◆ **Task brief**
Repeat the listing in full, word for word.

- - - -

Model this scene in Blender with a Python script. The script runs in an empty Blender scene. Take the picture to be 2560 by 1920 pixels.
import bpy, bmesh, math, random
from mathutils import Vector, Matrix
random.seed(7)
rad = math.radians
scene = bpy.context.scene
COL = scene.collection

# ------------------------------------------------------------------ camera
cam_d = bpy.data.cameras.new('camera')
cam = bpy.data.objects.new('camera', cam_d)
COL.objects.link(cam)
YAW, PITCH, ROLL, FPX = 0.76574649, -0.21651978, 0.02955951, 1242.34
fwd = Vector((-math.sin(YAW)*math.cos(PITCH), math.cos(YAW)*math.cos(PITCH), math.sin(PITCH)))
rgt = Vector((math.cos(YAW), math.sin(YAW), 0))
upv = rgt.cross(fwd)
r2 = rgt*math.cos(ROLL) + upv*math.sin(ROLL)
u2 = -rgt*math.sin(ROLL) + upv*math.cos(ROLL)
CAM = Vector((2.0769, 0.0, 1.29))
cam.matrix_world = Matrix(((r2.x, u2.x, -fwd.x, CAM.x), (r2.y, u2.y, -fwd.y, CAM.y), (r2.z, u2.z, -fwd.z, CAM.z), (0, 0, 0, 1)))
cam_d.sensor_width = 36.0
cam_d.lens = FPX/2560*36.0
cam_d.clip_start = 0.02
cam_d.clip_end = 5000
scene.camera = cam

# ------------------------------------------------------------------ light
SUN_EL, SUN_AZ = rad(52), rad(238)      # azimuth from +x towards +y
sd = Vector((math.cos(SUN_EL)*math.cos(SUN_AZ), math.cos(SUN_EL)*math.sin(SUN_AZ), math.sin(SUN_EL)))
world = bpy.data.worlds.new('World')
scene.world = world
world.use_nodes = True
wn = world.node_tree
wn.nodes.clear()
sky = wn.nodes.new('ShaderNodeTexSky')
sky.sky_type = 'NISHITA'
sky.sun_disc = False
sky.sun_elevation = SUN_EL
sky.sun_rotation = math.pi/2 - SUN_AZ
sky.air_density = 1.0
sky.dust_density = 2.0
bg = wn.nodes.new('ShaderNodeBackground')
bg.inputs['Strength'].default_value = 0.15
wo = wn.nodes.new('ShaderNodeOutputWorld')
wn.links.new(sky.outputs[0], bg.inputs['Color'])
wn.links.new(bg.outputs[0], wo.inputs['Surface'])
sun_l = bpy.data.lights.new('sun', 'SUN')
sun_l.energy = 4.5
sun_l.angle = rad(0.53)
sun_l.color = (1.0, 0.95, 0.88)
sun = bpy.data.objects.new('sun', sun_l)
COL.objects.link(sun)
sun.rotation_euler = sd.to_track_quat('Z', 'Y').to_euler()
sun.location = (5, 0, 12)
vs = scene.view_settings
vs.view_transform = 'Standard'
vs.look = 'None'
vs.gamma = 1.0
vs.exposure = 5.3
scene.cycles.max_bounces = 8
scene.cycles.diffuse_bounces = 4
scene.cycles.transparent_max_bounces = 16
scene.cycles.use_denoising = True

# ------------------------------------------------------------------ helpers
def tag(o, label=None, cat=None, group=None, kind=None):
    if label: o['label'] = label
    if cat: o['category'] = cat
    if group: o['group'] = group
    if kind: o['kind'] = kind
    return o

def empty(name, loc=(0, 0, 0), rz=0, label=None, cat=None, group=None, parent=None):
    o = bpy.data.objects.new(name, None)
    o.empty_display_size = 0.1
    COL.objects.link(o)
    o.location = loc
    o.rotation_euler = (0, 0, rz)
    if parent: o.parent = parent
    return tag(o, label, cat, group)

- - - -

◆ **Problem solution**
Model this scene in Blender with a Python script. The script runs in an empty Blender scene. Take the picture to be 2560 by 1920 pixels.
import bpy, bmesh, math, random
from mathutils import Vector, Matrix
random.seed(7)
rad = math.radians
scene = bpy.context.scene
COL = scene.collection

# ------------------------------------------------------------------ camera
cam_d = bpy.data.cameras.new('camera')
cam = bpy.data.objects.new('camera', cam_d)
COL.objects.link(cam)
YAW, PITCH, ROLL, FPX = 0.76574649, -0.21651978, 0.02955951, 1242.34
fwd = Vector((-math.sin(YAW)*math.cos(PITCH), math.cos(YAW)*math.cos(PITCH), math.sin(PITCH)))
rgt = Vector((math.cos(YAW), math.sin(YAW), 0))
upv = rgt.cross(fwd)
r2 = rgt*math.cos(ROLL) + upv*math.sin(ROLL)
u2 = -rgt*math.sin(ROLL) + upv*math.cos(ROLL)
CAM = Vector((2.0769, 0.0, 1.29))
cam.matrix_world = Matrix(((r2.x, u2.x, -fwd.x, CAM.x), (r2.y, u2.y, -fwd.y, CAM.y), (r2.z, u2.z, -fwd.z, CAM.z), (0, 0, 0, 1)))
cam_d.sensor_width = 36.0
cam_d.lens = FPX/2560*36.0
cam_d.clip_start = 0.02
cam_d.clip_end = 5000
scene.camera = cam

# ------------------------------------------------------------------ light
SUN_EL, SUN_AZ = rad(52), rad(238)      # azimuth from +x towards +y
sd = Vector((math.cos(SUN_EL)*math.cos(SUN_AZ), math.cos(SUN_EL)*math.sin(SUN_AZ), math.sin(SUN_EL)))
world = bpy.data.worlds.new('World')
scene.world = world
world.use_nodes = True
wn = world.node_tree
wn.nodes.clear()
sky = wn.nodes.new('ShaderNodeTexSky')
sky.sky_type = 'NISHITA'
sky.sun_disc = False
sky.sun_elevation = SUN_EL
sky.sun_rotation = math.pi/2 - SUN_AZ
sky.air_density = 1.0
sky.dust_density = 2.0
bg = wn.nodes.new('ShaderNodeBackground')
bg.inputs['Strength'].default_value = 0.15
wo = wn.nodes.new('ShaderNodeOutputWorld')
wn.links.new(sky.outputs[0], bg.inputs['Color'])
wn.links.new(bg.outputs[0], wo.inputs['Surface'])
sun_l = bpy.data.lights.new('sun', 'SUN')
sun_l.energy = 4.5
sun_l.angle = rad(0.53)
sun_l.color = (1.0, 0.95, 0.88)
sun = bpy.data.objects.new('sun', sun_l)
COL.objects.link(sun)
sun.rotation_euler = sd.to_track_quat('Z', 'Y').to_euler()
sun.location = (5, 0, 12)
vs = scene.view_settings
vs.view_transform = 'Standard'
vs.look = 'None'
vs.gamma = 1.0
vs.exposure = 5.3
scene.cycles.max_bounces = 8
scene.cycles.diffuse_bounces = 4
scene.cycles.transparent_max_bounces = 16
scene.cycles.use_denoising = True

# ------------------------------------------------------------------ helpers
def tag(o, label=None, cat=None, group=None, kind=None):
    if label: o['label'] = label
    if cat: o['category'] = cat
    if group: o['group'] = group
    if kind: o['kind'] = kind
    return o

def empty(name, loc=(0, 0, 0), rz=0, label=None, cat=None, group=None, parent=None):
    o = bpy.data.objects.new(name, None)
    o.empty_display_size = 0.1
    COL.objects.link(o)
    o.location = loc
    o.rotation_euler = (0, 0, rz)
    if parent: o.parent = parent
    return tag(o, label, cat, group)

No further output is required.